Guess this is how I'm spending my weekend: End goal is getting an AI capable of grinding a free-to-play tower defence game so I don't have to.

Familiarised myself with the game's level format(s). Previous iteration had to scan the whole map at startup and relied heavily on machine vision to figure out what was where. Bit of a problem when this game can have over 2000 tiles in a map. Now I'm reading directly from the level data which is much much faster and gets me more information, but I'll need to model that information accurately in my program. I predict scripted events for later levels being a royal pain in the arse.

Still going to need OCR to read things like coins and the final score because like HELL am I reverse-engineering the game's replay format to figure out how well the bot did.

I also want to take the opportunity to make the AI a bit more robust. The last time I made an AI for this game, it was essentially blind and each model was level specific. The startup time each time I changed the map was prohibitively long, so the network just kind of moulded around the topology of the one level it was trained on. Want to make something a bit more generic that should even work in custom levels.

Still a bit unsure what the AI should be doing. Last one was fed a list of possible actions the generated by the program, it then assigned each action a weight and the program would pick a random option based on the weightings the AI spit out.
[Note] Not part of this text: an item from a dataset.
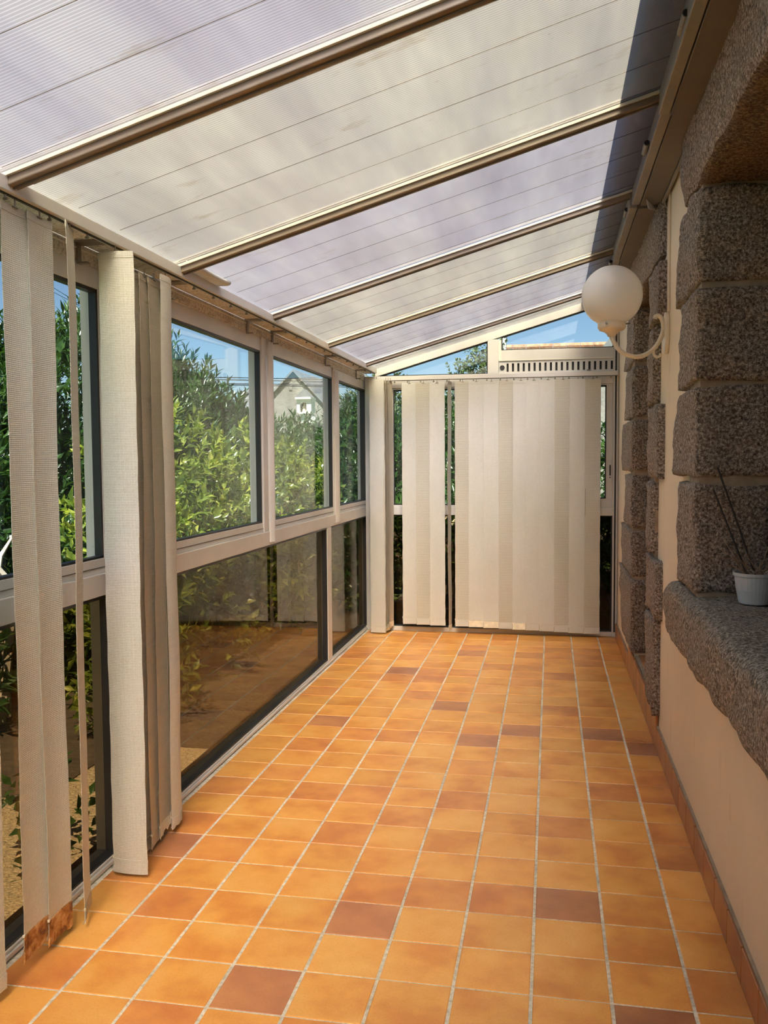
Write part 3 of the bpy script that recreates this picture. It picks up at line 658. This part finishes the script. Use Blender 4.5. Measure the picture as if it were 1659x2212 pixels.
# loose folded strip lying on the left rail
fs = B(); prof = [(-1.395, 2.189), (-1.352, 2.189), (-1.340, 2.193), (-1.336, 2.201), (-1.340, 2.209), (-1.352, 2.213), (-1.372, 2.212)]
inn = [(-1.372, 2.2105), (-1.352, 2.2115), (-1.341, 2.208), (-1.338, 2.201), (-1.341, 2.1945), (-1.352, 2.1905), (-1.395, 2.1905)]
pts = prof+inn; nseg = 8; v = []
for k in range(nseg+1):
    y = -.08+.40*k/nseg; v += [(x+.03*(k/nseg), y, z+.004*math.sin(k*.7)-(.0)) for x, z in pts]
n_ = len(pts); f = [(k*n_+i, k*n_+(i+1) % n_, (k+1)*n_+(i+1) % n_, (k+1)*n_+i) for k in range(nseg) for i in range(n_)]+[tuple(range(n_))[::-1], tuple(range(nseg*n_, nseg*n_+n_))]
tag(B().add(v, f).go('folded_fabric', 'fab', smooth=True), 'rolled piece of cream blind fabric lying on the left headrail under the roof', 'fabric')

# ------------------------------------------------------------ pot on the sill
PC = (.715, -.235, .947)
pt = empty('flower_pot', PC, 'white plastic flower pot with dead stems on the granite sill', 'flower pot')
B().lathe([(.046, 0), (.050, .004), (.058, .045), (.0585, .047), (.062, .075), (.0625, .078), (.064, .092), (.068, .094), (.069, .105), (.0655, .105), (.062, .09), (.055, .03), (.02, .028)], PC, 32).go('pot', 'pot', pt, smooth=False)
B().lathe([(.058, .080), (.058, .088), (.03, .092), (.001, .091)], PC, 20).go('soil', 'compost', pt)
for a, b in (((.008, .015, .085), (-.118, .03, .455)), ((-.022, -.01, .085), (-.132, .02, .380))):
    B().tube([Vector(PC)+Vector(a), Vector(PC)+Vector(b)], .0032, 6).go('support_stick', 'black', pt)
tw = B()
for k in range(26):
    a = random.uniform(0, 6.28); p0 = Vector(PC)+Vector((random.uniform(-.03, .03), random.uniform(-.03, .03), .088)); l = random.uniform(.04, .16)
    d = Vector((math.cos(a)*.7, math.sin(a)*.4, random.uniform(.1, 1))).normalized(); p1 = p0+d*l*.5+Vector((0, 0, .01)); p2 = p1+(d+Vector((random.uniform(-.6, .6), random.uniform(-.6, .6), random.uniform(-.9, .3)))).normalized()*l*.5
    tw.tube([p0, p1, p2], [.0022, .0016, .0009], 5)
tw.go('dead_stems', 'twig', pt)
# ball of orange lint on the floor near the skirting
lb = B()
for k in range(10):
    c = Vector((.50+random.uniform(-.05, .045), 1.20+random.uniform(-.04, .04), .003)); p = [c+Vector((.022*math.cos(t*1.1+k)+random.uniform(-.01, .01), .022*math.sin(t*1.3+k*2), .001+.002*random.random())) for t in range(6)]
    lb.tube(cat(p, 3), .0009, 4)
tag(lb.go('lint_tangle', 'lint'), 'tangle of pale orange threads on the tiles by the skirting', 'lint')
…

I'm thinking if I'm feeding it 2D map data, then it's basically an image processor, so maybe a convolutional neural network is applicable. Previously I was using NEAT because that's what I saw all the youtubers using when they made an AI play a video game, but I think that might be less applicable here. (I know jack shit about AI so I'm talking out of my arse)

xdotool/ydotool are some of the fiddliest automation tools out there, and it's not even their fault, it's just the state of input emulation on linux. The amount of shit that I had to do to get consistent mouse movements was maddening.

Took me like three days to get something capable of navigating the level select screen in this game, and frankly if the game didn't let you scale the UI consistently, I probably would've given up right out of the gate. But at least I can now point and scroll to an exact position on screen, regardless of resolution, monitor layout and even display server. You see my cursor hovering over level 1.3? That's what it's all about!